Sassari è un valzer a cui la Openjpobmetis non si sottrae, forte della credibilità collettiva donata dall’arrivo del nuovo coach: per 37 minuti le due formazioni si colpiscono e si rincorrono, con prevalenza di ospiti a cui tuttavia i padroni di casa non lasciano mai e poi mai la possibilità di fuggire, grazie a canestri e difese in grado di rimettere perennemente la posta in palio.
Un atteggiamento che fa spellare le mani a chi per mesi ha solo fischiato, una sinfonia di un’orchestra che – sempre per 37 minuti – riesce anche a mascherare le mancanze individuali, ben sottolineate, invece, dal tabellino all’ultima sirena.
La nuova Varese gioca alla pari con il Banco di Sardegna anche se ha un Maynor complessivamente insufficiente, impalpabile in attacco (6 punti e 5 assist) ed eternamente violentato in difesa (anche da un De Vecchi che non fa del talento offensivo la sua arma migliore). La nuova Varese combatte, minuto dopo minuto, in contumacia Eyenga (solo 10 punti), cancellato da Carter e soci fino all’ultimo quarto, nel quale il congolese tenta di fare ma riesce soprattutto a disfare (tre palle perse decisive e una conclusione troppo affrettata sul 74-77 a 3’
dalla fine). La nuova Varese resta in partita nonostante non riesca praticamente mai a correre, nonostante faccia fatica a trovare sofismi a metà campo, messa in difficoltà dal fisico e dall’intensità di Sacchetti (che prova davanti a papà Meo…) e sodali. Resta in partita con la puntualità di Johnson (14 punti, quasi una sentenza fino ai 10 minuti conclusivi), con le fiammate di un redivivo Kangur (16 punti, 8/9 da due), che diventa il terminale di una mole di gioco gagliarda nonostante le difficoltà (l’estone non si mette mai in proprio: segna perché la palla gira bene…). Resiste con la freschezza di un ritrovato Avramovic, con la “garra” di Ferrero, con la voglia di Anosike. Con, in sintesi, l’atteggiamento giusto.
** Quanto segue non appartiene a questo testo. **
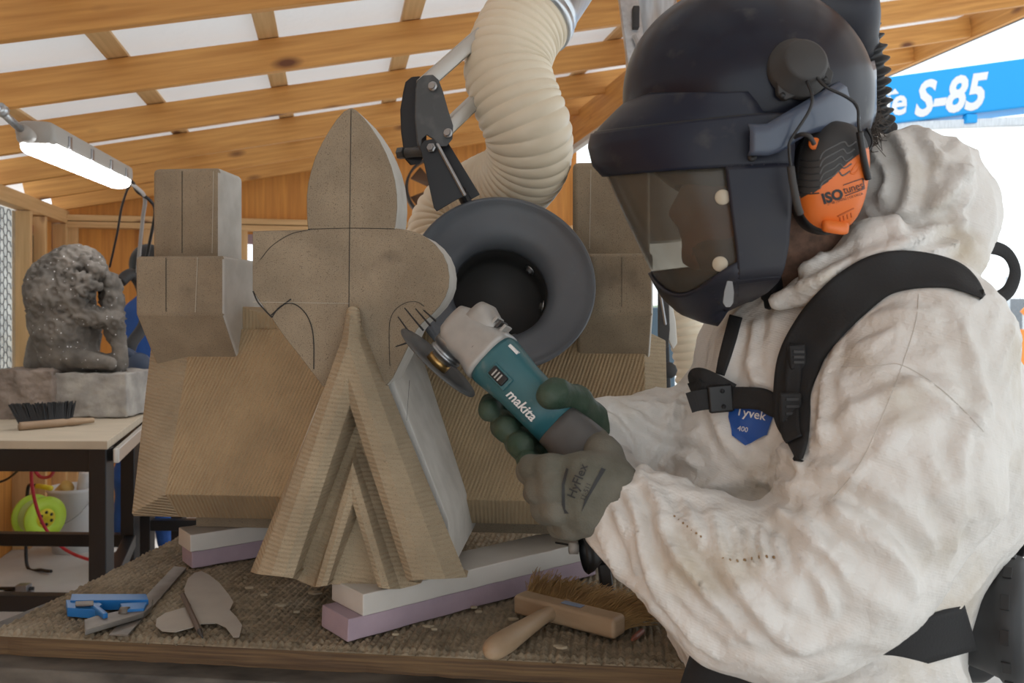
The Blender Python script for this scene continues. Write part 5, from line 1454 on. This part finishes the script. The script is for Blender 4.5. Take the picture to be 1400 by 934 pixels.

Si riparta da esso e da tutti quei progressi ammirati nell’ultimo mese: la Varese di dicembre aveva sprecato quattro mesi di stagione senza costruire nulla, non era nemmeno una squadra. La Varese di gennaio, la Varese di Attilio Caja, lo è, nonostante sia modesta, nonostante i risultati non siano cambiati. Ancora.